In recent weeks the ag welding program moved back into a newly remodeled 5,000 square feet shop, which had been under construction for the past semester. An additional 2,500 feet was also added to the shop, allowing students to work on larger, more elaborate projects.

Blake Peterson, a junior, has benefitted from the new space. Currently he is working on the fabrication of a side-dump trailer for a semi-truck; something he hopes will earn him accolades at the Stanislaus County Fair. At the 2010 Stanislaus County Fair Peterson won Best in Class for Ag Mechanics thanks to a 12-foot drag scrapper he fabricated. While awards are good for the mantle place, Peterson says he appreciates the fact that he made a product that can be used in industry.  Drag scrappers can be used to level ground for a structural elevation. Peterson says he plans on going to Modesto Junior College and work in the industry, where he gets occasional after-school work.

Former students also take advantage of the opportunity to learn a trade at THS. Bryce Youngdale, a 2009 THS graduate, used his experience with ag welding to land a full-time job at a local metal shop.

“I learned a lot from Mr. Russell and what I learned definitely helped me get this job. When I was there I learned to weld with quality,” said Youngdale.

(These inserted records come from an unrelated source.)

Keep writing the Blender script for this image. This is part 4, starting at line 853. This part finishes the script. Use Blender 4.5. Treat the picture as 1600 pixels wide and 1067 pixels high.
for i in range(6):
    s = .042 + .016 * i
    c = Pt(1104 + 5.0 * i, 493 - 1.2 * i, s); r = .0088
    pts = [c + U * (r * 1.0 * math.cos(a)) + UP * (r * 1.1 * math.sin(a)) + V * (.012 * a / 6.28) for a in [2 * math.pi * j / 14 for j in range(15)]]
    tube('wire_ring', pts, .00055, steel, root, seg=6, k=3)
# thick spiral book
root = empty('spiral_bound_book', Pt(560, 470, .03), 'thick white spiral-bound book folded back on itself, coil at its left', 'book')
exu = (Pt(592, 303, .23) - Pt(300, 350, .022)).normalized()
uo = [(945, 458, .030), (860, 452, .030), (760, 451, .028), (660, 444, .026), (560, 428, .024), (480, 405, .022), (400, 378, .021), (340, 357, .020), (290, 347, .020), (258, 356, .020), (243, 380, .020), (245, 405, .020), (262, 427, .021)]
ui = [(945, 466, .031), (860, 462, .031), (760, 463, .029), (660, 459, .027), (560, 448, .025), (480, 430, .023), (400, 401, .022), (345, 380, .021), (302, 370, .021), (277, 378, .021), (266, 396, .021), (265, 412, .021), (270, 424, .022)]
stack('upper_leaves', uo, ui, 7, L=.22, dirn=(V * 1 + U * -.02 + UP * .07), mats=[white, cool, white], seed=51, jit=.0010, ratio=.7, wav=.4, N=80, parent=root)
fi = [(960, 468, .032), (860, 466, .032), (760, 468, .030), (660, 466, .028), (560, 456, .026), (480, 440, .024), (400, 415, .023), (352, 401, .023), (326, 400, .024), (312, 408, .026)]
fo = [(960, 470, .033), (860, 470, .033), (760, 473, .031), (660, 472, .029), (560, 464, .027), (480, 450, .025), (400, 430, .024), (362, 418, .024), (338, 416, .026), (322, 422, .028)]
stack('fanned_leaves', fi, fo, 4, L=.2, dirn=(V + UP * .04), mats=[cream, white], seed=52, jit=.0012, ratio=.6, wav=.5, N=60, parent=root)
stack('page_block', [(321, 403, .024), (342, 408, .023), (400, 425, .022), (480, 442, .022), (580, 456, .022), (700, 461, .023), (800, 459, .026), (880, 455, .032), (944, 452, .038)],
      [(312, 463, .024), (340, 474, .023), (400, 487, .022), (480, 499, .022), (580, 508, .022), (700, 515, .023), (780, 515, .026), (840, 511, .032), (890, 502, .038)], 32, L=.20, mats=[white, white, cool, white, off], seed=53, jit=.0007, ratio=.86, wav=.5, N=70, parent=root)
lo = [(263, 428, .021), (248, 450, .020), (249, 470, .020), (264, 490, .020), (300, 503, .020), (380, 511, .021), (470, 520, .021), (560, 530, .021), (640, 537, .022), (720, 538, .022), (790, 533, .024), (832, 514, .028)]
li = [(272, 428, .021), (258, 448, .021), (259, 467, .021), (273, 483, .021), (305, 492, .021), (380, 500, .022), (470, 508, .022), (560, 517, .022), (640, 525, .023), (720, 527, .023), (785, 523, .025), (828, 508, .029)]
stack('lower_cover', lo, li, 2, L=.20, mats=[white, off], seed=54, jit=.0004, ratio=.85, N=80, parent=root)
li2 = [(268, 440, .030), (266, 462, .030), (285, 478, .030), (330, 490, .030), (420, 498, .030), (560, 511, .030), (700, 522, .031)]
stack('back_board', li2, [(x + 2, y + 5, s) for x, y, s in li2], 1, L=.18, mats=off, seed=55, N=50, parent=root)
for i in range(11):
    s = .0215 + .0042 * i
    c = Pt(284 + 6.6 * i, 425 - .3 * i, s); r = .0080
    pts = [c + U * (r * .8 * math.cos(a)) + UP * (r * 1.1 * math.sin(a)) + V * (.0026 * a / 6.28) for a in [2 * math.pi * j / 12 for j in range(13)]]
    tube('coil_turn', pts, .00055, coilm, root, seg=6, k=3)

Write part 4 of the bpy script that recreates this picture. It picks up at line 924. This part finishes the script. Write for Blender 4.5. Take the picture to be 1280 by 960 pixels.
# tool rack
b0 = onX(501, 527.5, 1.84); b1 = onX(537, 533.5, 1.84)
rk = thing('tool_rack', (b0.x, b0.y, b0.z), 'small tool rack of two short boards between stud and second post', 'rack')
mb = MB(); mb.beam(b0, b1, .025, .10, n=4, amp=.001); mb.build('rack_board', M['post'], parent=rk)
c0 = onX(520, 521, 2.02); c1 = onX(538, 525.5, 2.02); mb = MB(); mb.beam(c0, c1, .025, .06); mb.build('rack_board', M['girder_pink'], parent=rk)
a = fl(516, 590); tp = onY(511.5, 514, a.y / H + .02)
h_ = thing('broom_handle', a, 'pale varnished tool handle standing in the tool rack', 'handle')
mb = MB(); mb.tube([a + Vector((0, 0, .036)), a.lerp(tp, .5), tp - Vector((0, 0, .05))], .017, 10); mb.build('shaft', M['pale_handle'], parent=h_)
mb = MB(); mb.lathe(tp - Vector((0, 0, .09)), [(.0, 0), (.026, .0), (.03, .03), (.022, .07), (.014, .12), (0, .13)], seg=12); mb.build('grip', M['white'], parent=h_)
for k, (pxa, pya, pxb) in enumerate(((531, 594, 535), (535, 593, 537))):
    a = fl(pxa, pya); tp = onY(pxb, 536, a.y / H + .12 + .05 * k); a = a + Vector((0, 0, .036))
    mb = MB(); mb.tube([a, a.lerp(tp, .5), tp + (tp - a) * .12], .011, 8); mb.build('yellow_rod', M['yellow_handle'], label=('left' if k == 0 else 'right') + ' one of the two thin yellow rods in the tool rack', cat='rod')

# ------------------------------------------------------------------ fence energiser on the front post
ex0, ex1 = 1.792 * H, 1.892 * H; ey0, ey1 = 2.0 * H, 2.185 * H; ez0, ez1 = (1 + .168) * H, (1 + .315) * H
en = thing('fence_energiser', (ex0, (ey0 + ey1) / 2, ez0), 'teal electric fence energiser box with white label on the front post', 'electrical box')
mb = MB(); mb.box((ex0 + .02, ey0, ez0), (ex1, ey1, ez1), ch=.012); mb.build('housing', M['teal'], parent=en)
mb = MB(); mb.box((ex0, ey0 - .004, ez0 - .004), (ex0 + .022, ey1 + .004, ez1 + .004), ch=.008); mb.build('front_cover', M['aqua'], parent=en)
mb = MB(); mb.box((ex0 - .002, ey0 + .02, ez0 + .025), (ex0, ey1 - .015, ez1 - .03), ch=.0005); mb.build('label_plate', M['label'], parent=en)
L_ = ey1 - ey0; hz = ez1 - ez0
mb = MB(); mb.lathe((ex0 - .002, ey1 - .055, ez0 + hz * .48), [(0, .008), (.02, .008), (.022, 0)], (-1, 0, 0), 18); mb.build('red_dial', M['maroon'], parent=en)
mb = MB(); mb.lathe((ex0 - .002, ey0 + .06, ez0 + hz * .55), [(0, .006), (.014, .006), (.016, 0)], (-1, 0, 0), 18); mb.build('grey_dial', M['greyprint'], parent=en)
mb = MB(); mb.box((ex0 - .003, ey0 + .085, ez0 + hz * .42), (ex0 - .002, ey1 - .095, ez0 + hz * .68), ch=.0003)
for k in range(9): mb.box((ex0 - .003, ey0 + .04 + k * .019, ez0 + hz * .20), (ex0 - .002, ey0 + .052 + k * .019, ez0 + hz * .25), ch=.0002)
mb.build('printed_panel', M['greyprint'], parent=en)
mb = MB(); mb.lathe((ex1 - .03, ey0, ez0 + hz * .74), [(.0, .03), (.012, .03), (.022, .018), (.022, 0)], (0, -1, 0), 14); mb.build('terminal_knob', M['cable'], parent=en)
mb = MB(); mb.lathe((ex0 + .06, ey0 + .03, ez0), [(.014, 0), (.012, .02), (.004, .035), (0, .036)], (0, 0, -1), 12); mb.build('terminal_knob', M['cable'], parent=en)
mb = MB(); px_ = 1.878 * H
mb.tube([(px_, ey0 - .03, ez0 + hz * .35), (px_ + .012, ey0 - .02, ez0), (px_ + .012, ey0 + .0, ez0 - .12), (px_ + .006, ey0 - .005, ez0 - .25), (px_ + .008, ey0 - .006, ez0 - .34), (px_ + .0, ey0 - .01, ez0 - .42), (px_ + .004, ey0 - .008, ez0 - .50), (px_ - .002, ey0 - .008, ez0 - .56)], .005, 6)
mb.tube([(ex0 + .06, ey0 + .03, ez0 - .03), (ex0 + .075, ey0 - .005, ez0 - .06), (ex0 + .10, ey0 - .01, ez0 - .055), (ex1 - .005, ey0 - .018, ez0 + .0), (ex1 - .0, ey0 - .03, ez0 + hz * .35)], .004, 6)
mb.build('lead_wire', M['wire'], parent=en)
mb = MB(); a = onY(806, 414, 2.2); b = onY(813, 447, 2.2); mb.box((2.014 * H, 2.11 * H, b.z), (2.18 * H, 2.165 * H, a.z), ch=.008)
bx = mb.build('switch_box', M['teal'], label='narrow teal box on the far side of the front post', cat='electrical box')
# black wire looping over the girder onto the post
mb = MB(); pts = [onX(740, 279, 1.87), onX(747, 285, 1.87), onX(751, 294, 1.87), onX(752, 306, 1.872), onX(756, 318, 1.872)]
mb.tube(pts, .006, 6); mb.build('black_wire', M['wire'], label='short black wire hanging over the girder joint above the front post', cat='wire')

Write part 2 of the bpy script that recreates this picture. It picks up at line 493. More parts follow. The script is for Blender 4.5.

Peterson and Youngdale are just two examples of the dozens of successful students in the ag welding program. Russell, who has taught the course for five years, understands the importance of getting skilled workers out into industry for the Valley’s economic strength.

“There are a lot of retiring skilled laborers, and if we can’t produce skilled, educated people those jobs will be outsourced somewhere else,” said Russell.  “If these kids stick with this program for three years and work hard and are motivated, they will get work,” said Russell.